I have struggled to find the right way to write about something so vital to our world as climate change. Climate change is real. It’s happening in many observable ways. Among the American population, however, and especially among my friends and neighbors in northern Minnesota, it is as debatable as Fords and Chevys, Vikings and Packers. It’s a belief.

As a writer, I could hector and lecture. Or I could downplay the matter, reveling in a warm and gauzy notion that everyone will come to their senses in time. Maybe there is no time. Maybe it’s too late? That, too, is a sort of cop out. 

So today I’m writing about climate change in a way that I hope presents a factual case and an opening for new understanding of our situation. There is no shame in loving the black smoke and growling engines of “motor head” culture while also accepting that things must change going forward. I grew up on an Iron Range junkyard in the middle of an enormous peat bog. The dichotomy is real.

Here’s an except from today’s piece:

After the last Ice Age, wetlands formed from the recession of glaciers as inland seas transformed into land. Dense, nutrient laden soil captured pools of water upon which layers of peat formed year after year. Even as humans erected smokestacks across the globe, the mosses and peat of wetlands seized and stored carbon from the air.

And if that doesn’t interest you, consider that these peatlands are now poised to belch all that carbon into our atmosphere, tilting climate change from bad to worse in a matter of years, not centuries.

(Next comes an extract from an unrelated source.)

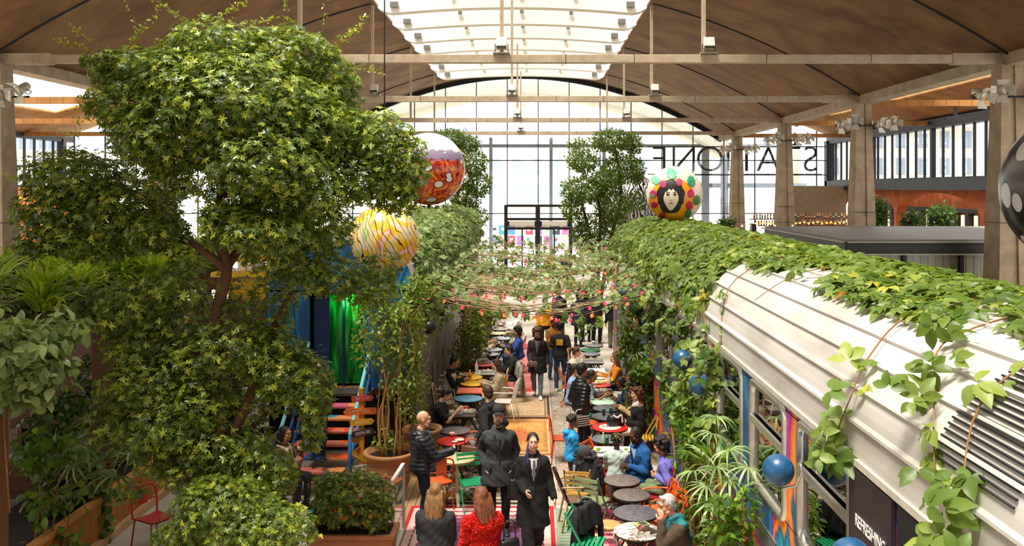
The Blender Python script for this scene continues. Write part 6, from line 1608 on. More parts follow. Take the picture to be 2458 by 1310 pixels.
# a head, face towards -Y, centred between ears
hm = MB()
hm.ball((0, .012, .022), (.074, .094, .096), 24, 16); hm.ball((0, -.03, -.035), (.058, .066, .083), 20, 14); hm.ball((0, -.074, -.096), (.026, .022, .022))
for sx in (-1, 1):
    hm.ball((sx * .036, -.066, -.03), (.028, .026, .03)); hm.ball((sx * .075, .012, -.008), (.009, .02, .032)); hm.ball((sx * .044, -.03, -.075), (.024, .045, .03))
hm.capsule((-.042, -.083, .034), (.042, -.083, .034), .011, .011); hm.capsule((0, -.09, .026), (0, -.107, -.02), .008, .0115); hm.ball((0, -.107, -.024), (.016, .011, .009)); hm.capsule((-.014, -.094, -.052), (.014, -.094, -.052), .011, .011)
hm.capsule((0, .026, -.17), (0, .012, -.05), .054, .05)
HEADV, _, HEADF = remesh(hm, .007, 3)
fm = MB()
for sx in (-1, 1): fm.ball((sx * .031, -.0825, .010), (.0125, .011, .0062), 10, 8)
EYE = (np.array(fm.v), fm.f); fm = MB()
for sx in (-1, 1): fm.ball((sx * .031, -.0915, .010), (.0062, .0038, .0058), 8, 6); fm.capsule((sx * .014, -.094, .033), (sx * .05, -.084, .036), .0036, .0026, 6)
IRIS = (np.array(fm.v), fm.f); fm = MB(); fm.capsule((-.019, -.1025, -.0535), (.019, -.1025, -.0535), .0055, .0055, 8); fm.capsule((-.016, -.1015, -.063), (.016, -.1015, -.063), .0065, .0065, 8)
LIPS = (np.array(fm.v), fm.f)
_hand = {}
def hand(curl):
    """wrist at 0, fingers along +Y, palm towards -Z, thumb on the +X side"""
    if curl in _hand: return _hand[curl]
    m = MB(); m.ball((0, .045, 0), (.039, .052, .015), 14, 10); m.capsule((0, -.02, 0), (0, .02, 0), .026, .028, 10, flat=.7)
    for x, L, k_ in ((.028, .075, .95), (.010, .083, 1.0), (-.009, .077, 1.05), (-.027, .06, 1.1)):
        p = Vector((x, .085, 0)); pts = [p - Vector((0, .015, 0)), p]; a = 0
        for seg in (.45, .3, .25):
            a += curl * k_ * (0.6 if seg == .45 else 0.5); d = Vector((x * 1.2, math.cos(a), -math.sin(a))).normalized(); p = p + d * L * seg; pts.append(p)
        m.tube(pts, [.0095, .0095, .0088, .008, .006], 8)
    m.tube([(.022, .02, -.004), (.045, .045, -.014), (.052, .07, -.024 - curl * .012), (.046, .092, -.03 - curl * .02)], [.014, .0125, .0105, .007], 8)
    _hand[curl] = (np.array([tuple(v) for v in m.v]), m.f); return _hand[curl]
_hair = {}
def hair(kind):
    if kind in _hair: return _hair[kind]
    m = MB(); rg = random.Random(4); st = 0.003
    if kind in ('short', 'long', 'bob', 'bun', 'pony', 'bunch', 'crop'):
        k_ = 0.96 if kind == 'crop' else 1.0
        m.ball((0, .024, .034), (.083 * k_, .098 * k_, .095 * k_), 20, 14); m.ball((0, .062, -.03), (.068, .05, .075 if kind != 'crop' else .06))
        for sx in (-1, 1): m.capsule((sx * .07, .02, .03), (sx * .074, .035, -.02), .022, .016)
        if kind in ('short', 'bob', 'bunch'): m.capsule((-.04, -.045, .1), (.045, -.04, .104), .022, .024)
    if kind in ('long', 'bob'):
        L = .2 if kind == 'long' else .08
        for sx in (-1, 1): m.tube([(sx * .06, .0, .05), (sx * .082, .02, -.04), (sx * .09, .04, -.12), (sx * .085, .055, -.12 - L * .6)], [.03, .034, .036, .026], 10)
        for q in range(9): x = -.08 + .02 * q; m.tube([(x * .9, .06, .03), (x, .085, -.06), (x * 1.08, .095, -.15), (x * 1.0 + rg.uniform(-.008, .008), .105 + rg.uniform(-.01, .01), -.12 - L * rg.uniform(.8, 1.08) * (1 - 3 * abs(x) ** 1.2))], [.032, .036, .036, .022], 8)
        st = .005
    if kind == 'bun': m.ball((0, .07, .115), .042)
    if kind == 'bunch': m.ball((0, .085, .06), .05); m.ball((0, .1, .09), .04)
    if kind == 'pony': m.tube([(0, .1, .06), (0, .15, .05), (0, .16, -.04), (0, .15, -.14)], [.03, .034, .03, .012], 10)
    if kind in ('curly', 'afro', 'longcurly'):
        m.ball((0, .024, .036), (.086, .1, .094), 20, 14)
        R_, n_, r_ = (.112, 90, .03) if kind != 'afro' else (.098, 80, .022)
        for q in range(n_):
            v = Vector((rg.gauss(0, 1), rg.gauss(0, 1), rg.gauss(0, 1))).normalized() * R_
            if v.y < -.03 and v.z < .05: continue
            if kind == 'afro' and v.z < -.03: continue
            m.ball(v + Vector((0, .028, .02)), r_ * rg.uniform(.8, 1.2), 8, 6)
        if kind == 'longcurly':
            for q in range(60): a = rg.uniform(-.2, math.pi + .2); z = rg.uniform(-.36, -.02); m.ball((.1 * math.cos(a), .035 + .075 * math.sin(a), z), rg.uniform(.022, .034), 8, 6)
        elif kind == 'curly':
            for q in range(26): a = rg.uniform(-.1, math.pi + .1); m.ball((.1 * math.cos(a), .03 + .08 * math.sin(a), rg.uniform(-.14, -.02)), rg.uniform(.025, .034), 8, 6)
        st = .004
    V, N_, F = remesh(m, .010, 2)
    V = V + N_ * (st * np.sin(np.arctan2(V[:, 0], V[:, 1] - .02) * 26 + 2.5 * np.sin(V[:, 2] * 28)))[:, None]
    _hair[kind] = (V, F); return _hair[kind]
def ik(a, b, l1, l2, pole):
    d = b - a; L = min(max(d.length, 0.05), (l1 + l2) * .999); u = d.normalized(); q = a + u * L
    c = (l1 * l1 - l2 * l2 + L * L) / (2 * L); hgt = math.sqrt(max(0, l1 * l1 - c * c)); p = pole - u * pole.dot(u)
    p = p.normalized() if p.length > 1e-5 else Vector((0, -1, 0))
    return a + u * c + p * hgt, q
_hm = {}
def hair_mat(col):
    if col in _hm: return _hm[col]
    t = NT('hair ' + col); n = t.noise(t.coord('Object', (1, 1, .12)), 55, 3, .6)
    _hm[col] = t.done(t.ramp(n.outputs[0], [(.3, shade(col, .45)), (.55, col), (.75, shade(col, 1.4))]), .62); return _hm[col]
SK = {'fair': 'e3b196', 'pink': 'dfa488', 'tan': 'c08a64', 'brown': '8a5636', 'dark': '5a3522'}
def cloth(col, rough=.85): return mat(col, rough, 0, .16, 26, .12)
def skin_m(k_): return mat(SK[k_], .5, 0, .05, 18)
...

You don’t have to wonder what climate change might do to Minnesota’s forest ecology.

At the U.S. Forest Service’s Marcell Experimental Forest, you can see for yourself. Here amid the sphagnum, tamaracks and black spruce, scientists built a fleet of time machines. Each will take you to the future.

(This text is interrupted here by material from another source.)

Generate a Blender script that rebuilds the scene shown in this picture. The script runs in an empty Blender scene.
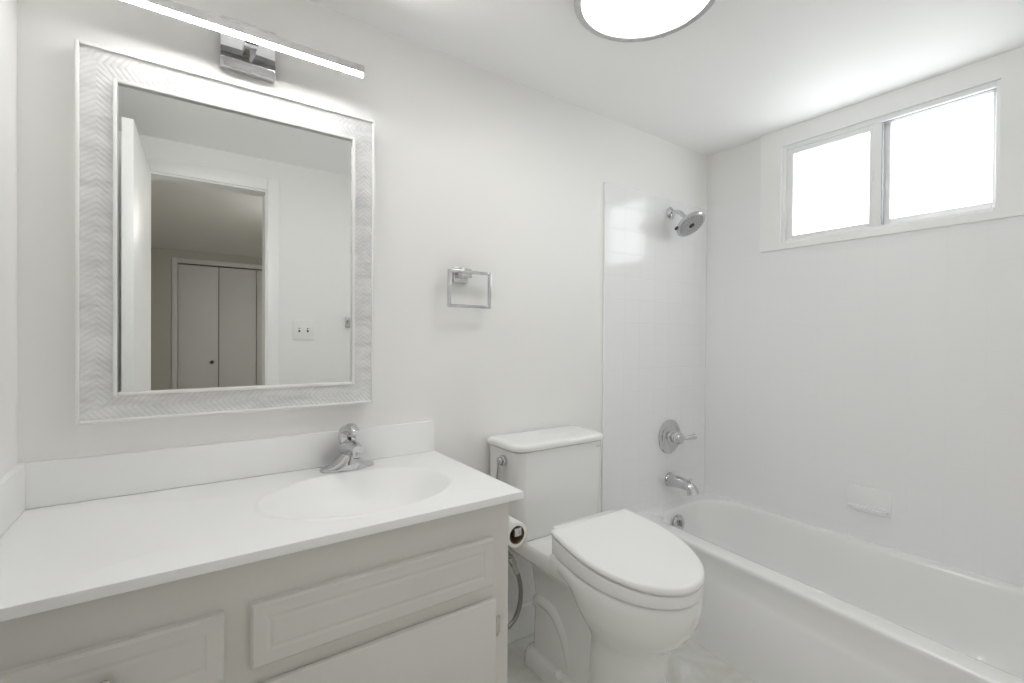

You can read the entire essay at the Minnesota Reformer.

Comments

  1. The fact that this RESEARCH faciilty had to be concerned about its name it totally disgusting, However that it exists is heartening. One feature on KAXE radio which I stream regularly for alot of reasons is the Phenolgy Report. The metro area needs something like that to draw more attention to the immediate ecosytems. As always thank you.

  2. Fred Schumacher says

    About twenty years ago, there was a journal article on patterned peatlands in the Red Lake area. It described loss of carbon. When black spruce gets logged or burned, the ground dries out and carbon is released. Most of the sequestered carbon comes from moss, not trees. My daughter-in-law did timber cruising while attending Bemidji State. She said they found black spruce trees three inches in diameter that were 400 years old. My friend, the late Scott (Speed) Erickson, jr. from Orr said that during the white pine logging era, a number of loggers from up at the Cusson camp were killed and thrown into the bog along Hwy 53 north of Orr. (Those were violent times.) I’m sure their well-preserved bodies are still in there.